JEA awards 2 Future Teacher Scholarships

JEA awards 2 Future Teacher Scholarships

One of this year’s winners is a college senior with a journalism education major and the other is working on a master’s degree to take her media skills into the classroom. Each will receive one of this year’s $1,000 Future Teacher Scholarships from the national Journalism Education Association.

The award recipients are Roth Lovins of Ball State University and Jessica Hanthorn of University of Maryland.
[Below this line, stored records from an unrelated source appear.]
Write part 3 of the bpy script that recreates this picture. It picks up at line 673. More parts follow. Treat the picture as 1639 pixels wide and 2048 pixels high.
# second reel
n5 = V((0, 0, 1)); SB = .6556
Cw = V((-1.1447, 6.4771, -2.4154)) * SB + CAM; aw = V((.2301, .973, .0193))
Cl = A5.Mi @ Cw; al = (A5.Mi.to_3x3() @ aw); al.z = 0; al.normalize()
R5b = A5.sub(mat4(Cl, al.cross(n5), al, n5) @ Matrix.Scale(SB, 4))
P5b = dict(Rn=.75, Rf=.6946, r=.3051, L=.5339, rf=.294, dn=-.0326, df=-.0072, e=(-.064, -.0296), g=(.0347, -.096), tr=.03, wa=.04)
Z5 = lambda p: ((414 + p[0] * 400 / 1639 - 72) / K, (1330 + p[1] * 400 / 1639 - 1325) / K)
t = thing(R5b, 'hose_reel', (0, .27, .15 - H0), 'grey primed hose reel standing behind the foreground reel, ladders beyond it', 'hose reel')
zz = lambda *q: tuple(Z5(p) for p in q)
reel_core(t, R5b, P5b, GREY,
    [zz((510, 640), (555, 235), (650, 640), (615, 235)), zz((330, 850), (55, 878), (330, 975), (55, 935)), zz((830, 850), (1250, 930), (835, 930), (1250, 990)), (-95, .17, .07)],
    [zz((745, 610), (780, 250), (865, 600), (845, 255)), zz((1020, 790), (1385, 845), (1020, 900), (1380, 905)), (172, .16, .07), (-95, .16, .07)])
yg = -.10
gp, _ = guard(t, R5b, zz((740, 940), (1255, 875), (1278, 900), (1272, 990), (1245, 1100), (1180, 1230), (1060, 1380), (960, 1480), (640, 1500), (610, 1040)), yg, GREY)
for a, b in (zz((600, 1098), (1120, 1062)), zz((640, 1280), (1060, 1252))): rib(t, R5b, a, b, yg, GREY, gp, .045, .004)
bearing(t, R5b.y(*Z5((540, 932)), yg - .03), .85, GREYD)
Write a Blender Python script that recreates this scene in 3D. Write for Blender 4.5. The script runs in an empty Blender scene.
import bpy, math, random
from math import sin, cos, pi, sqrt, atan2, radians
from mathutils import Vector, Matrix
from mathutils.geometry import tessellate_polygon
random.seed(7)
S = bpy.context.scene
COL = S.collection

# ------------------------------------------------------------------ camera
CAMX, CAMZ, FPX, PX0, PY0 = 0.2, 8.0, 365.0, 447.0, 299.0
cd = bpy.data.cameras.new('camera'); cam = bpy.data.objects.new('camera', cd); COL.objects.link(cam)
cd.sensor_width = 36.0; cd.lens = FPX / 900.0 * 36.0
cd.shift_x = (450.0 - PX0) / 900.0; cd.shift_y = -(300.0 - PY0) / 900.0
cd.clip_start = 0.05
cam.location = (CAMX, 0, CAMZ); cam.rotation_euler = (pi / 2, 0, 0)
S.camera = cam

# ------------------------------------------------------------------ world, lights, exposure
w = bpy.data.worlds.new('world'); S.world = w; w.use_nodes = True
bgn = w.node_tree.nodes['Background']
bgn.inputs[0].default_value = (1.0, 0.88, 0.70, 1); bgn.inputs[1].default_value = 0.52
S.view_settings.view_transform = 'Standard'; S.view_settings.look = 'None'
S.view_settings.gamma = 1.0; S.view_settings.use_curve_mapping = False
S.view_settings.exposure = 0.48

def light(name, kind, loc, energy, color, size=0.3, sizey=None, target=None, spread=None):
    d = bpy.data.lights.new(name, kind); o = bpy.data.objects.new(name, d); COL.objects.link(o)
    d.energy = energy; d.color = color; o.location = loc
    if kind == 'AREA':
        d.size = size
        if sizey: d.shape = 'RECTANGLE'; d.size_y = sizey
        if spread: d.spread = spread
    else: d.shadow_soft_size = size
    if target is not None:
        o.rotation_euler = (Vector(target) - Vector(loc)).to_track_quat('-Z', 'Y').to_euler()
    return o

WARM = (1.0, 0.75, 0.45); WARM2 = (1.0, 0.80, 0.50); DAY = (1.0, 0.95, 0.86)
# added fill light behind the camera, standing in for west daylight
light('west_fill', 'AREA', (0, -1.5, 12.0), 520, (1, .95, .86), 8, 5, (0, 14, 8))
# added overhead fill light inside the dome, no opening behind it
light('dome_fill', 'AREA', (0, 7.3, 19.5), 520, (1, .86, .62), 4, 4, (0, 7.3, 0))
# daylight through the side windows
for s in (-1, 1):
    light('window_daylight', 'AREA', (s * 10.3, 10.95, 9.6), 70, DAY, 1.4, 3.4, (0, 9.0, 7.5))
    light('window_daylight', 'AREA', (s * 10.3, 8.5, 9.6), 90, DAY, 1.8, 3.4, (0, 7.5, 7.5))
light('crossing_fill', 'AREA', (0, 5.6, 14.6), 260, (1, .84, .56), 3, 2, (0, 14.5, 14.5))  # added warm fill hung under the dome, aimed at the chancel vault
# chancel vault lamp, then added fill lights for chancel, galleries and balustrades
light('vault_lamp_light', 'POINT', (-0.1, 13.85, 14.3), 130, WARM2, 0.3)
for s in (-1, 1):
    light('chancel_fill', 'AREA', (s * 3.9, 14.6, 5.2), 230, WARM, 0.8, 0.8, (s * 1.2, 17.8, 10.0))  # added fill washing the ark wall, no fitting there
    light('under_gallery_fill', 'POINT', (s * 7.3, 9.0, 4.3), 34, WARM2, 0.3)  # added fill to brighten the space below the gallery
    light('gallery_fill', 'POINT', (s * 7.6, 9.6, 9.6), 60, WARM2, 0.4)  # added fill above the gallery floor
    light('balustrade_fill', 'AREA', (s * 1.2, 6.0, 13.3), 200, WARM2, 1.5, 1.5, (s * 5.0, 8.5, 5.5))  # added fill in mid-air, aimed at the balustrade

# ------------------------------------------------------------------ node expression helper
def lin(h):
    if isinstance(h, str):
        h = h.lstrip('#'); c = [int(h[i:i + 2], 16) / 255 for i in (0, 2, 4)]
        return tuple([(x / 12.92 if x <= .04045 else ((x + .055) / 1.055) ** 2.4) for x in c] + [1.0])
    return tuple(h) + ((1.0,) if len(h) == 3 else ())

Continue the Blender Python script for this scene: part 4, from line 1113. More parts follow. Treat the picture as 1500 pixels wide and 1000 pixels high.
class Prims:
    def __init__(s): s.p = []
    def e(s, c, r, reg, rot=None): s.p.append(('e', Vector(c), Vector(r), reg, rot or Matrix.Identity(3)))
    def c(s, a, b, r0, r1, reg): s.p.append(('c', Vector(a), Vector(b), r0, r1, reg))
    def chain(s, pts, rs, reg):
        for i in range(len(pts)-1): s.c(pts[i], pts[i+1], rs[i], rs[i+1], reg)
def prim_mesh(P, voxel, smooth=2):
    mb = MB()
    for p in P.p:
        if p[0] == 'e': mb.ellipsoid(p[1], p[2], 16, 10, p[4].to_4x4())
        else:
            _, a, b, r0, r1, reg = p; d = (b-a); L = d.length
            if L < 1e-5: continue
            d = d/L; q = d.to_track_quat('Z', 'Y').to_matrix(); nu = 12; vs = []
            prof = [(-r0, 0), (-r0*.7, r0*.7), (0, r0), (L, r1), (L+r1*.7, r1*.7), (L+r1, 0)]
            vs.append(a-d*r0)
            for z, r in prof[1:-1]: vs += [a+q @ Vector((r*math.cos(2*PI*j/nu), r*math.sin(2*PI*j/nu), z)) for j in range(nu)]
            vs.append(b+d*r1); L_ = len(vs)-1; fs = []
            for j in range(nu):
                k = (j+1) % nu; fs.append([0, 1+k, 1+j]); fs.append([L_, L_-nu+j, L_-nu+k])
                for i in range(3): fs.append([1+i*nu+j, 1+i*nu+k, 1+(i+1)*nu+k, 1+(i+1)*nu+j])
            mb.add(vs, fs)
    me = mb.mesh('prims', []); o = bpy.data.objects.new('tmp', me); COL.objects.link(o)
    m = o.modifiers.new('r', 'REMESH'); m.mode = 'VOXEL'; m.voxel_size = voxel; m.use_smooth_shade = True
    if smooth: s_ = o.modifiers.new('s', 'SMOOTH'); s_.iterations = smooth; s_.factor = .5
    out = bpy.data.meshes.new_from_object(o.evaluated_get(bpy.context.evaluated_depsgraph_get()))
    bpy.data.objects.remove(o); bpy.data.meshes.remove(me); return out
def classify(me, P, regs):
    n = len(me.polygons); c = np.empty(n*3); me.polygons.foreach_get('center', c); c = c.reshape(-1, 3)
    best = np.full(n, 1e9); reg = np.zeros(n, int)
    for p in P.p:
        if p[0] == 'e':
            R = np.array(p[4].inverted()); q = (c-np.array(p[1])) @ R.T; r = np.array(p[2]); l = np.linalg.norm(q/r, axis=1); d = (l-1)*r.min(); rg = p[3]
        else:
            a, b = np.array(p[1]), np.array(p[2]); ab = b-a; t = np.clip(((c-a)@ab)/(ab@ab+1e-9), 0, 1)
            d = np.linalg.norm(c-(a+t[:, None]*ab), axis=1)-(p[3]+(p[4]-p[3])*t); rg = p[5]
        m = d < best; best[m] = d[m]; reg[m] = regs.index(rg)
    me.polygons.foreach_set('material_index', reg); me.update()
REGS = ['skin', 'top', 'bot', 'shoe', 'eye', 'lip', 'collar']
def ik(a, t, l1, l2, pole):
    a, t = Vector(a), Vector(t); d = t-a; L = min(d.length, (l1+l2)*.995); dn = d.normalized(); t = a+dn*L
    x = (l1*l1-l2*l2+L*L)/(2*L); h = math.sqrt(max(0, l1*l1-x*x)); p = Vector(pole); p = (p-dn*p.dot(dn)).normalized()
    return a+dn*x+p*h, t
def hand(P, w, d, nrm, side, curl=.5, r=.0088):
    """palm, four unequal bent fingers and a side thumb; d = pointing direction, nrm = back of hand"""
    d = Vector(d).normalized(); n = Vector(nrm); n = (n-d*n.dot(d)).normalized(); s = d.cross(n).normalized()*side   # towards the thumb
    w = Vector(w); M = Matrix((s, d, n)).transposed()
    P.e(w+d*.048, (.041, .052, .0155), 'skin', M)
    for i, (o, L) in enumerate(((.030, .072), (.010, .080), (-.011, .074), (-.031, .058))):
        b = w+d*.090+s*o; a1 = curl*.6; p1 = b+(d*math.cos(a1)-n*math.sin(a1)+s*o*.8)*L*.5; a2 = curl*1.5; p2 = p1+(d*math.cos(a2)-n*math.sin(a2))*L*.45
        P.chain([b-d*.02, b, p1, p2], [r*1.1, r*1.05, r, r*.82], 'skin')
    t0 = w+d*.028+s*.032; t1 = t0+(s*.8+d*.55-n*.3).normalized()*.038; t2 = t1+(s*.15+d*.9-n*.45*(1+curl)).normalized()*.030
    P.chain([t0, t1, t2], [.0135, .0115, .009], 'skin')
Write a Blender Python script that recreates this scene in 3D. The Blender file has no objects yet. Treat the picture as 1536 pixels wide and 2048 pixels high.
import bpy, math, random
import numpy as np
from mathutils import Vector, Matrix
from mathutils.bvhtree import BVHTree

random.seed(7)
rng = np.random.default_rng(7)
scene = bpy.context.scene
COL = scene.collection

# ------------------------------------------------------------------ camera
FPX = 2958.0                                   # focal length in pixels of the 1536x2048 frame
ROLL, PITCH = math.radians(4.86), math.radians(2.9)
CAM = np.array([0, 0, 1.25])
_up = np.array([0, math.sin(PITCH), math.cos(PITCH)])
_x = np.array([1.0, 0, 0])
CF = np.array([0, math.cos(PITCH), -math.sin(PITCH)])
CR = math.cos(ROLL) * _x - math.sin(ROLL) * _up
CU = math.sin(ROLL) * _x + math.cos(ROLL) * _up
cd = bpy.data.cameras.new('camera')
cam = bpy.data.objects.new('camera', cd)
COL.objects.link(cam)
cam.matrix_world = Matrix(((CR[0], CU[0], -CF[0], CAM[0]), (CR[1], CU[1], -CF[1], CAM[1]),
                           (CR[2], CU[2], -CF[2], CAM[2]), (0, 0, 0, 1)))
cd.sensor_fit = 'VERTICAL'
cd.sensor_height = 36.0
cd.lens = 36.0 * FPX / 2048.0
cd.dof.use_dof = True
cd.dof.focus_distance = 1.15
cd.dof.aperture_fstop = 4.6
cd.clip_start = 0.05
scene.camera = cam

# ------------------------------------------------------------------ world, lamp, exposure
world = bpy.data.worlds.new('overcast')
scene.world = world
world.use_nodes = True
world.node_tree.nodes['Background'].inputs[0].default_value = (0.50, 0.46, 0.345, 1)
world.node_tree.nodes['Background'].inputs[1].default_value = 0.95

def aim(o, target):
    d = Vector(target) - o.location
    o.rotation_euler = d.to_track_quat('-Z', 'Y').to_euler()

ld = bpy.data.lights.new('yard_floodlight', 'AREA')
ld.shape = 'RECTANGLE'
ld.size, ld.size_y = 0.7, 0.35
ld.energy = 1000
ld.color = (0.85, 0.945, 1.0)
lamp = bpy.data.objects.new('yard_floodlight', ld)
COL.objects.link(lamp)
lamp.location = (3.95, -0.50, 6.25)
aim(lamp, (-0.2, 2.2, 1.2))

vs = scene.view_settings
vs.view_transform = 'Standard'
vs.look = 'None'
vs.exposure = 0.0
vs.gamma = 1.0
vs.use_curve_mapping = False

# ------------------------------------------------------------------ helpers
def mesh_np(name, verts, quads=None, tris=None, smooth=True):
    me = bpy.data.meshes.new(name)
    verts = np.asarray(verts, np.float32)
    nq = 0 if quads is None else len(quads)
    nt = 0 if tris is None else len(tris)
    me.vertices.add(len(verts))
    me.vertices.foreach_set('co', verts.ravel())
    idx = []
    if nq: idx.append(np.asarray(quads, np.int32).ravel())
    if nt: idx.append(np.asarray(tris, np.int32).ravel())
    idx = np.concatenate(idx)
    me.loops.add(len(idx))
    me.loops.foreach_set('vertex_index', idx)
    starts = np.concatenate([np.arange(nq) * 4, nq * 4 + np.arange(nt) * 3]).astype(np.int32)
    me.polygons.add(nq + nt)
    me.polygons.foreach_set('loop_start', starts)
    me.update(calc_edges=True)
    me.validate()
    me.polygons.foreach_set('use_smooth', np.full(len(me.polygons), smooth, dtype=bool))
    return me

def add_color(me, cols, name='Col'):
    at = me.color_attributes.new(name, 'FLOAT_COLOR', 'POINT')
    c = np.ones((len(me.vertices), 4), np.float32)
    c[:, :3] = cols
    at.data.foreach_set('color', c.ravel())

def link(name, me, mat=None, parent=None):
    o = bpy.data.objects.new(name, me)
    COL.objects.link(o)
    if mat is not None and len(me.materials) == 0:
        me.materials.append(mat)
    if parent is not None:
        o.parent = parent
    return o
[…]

Candace Perkins Bowen, MJE and JEA past president, chairs this scholarship committee. Also serving as judges were John Bowen, MJE, Scholastic Press Rights Committee chair; Susan Hathaway Tantillo, MJE, this year’s Linda S. Puntney Teacher Inspiration Award winner; and Maggie Cogar, CJE, a former Future Teacher Scholarship winner and JEA’s Ohio state director.

Lovins got his start in journalism on The Triangle newsmagazine and the Log yearbook at Columbus (Indiana) North High School, where he was a writer, photographer and designer, eventually becoming the managing editor of the newsmagazine and photo editor of the yearbook.
One reason Lovins wants to teach journalism: “My high school adviser, Kim Green, made her job as a journalism instructor seem like the best job in the world and that there was never a dull day on the job.” He also wrote in his application that the changing field and practices inspire him to “want to be able to learn these new techniques WITH my students so that we can tell stories the best way possible.”

Hanthorn impressed the committee with her enthusiasm for teaching. A former newspaper reporter who covered education in Virginia, she is now living on the small island country of Bahrain, teaching English at an American curriculum school with primarily Arabic students. In her application, she said she brings her journalism background to the classroom, and “I believe it is one of my strengths as a teacher.”

She plans to finish her master’s work from the University of Maryland and get Maryland Teaching Certification. She wants to teach at the high school level, preferably journalism.

Founded in 1924, JEA supports free and responsible scholastic journalism by providing resources and educational opportunities, by promoting professionalism, by encouraging and rewarding student excellence and teacher achievement, and by fostering an atmosphere which encompasses diversity yet builds unity. It is headquartered at Kansas State University, Manhattan, Kansas.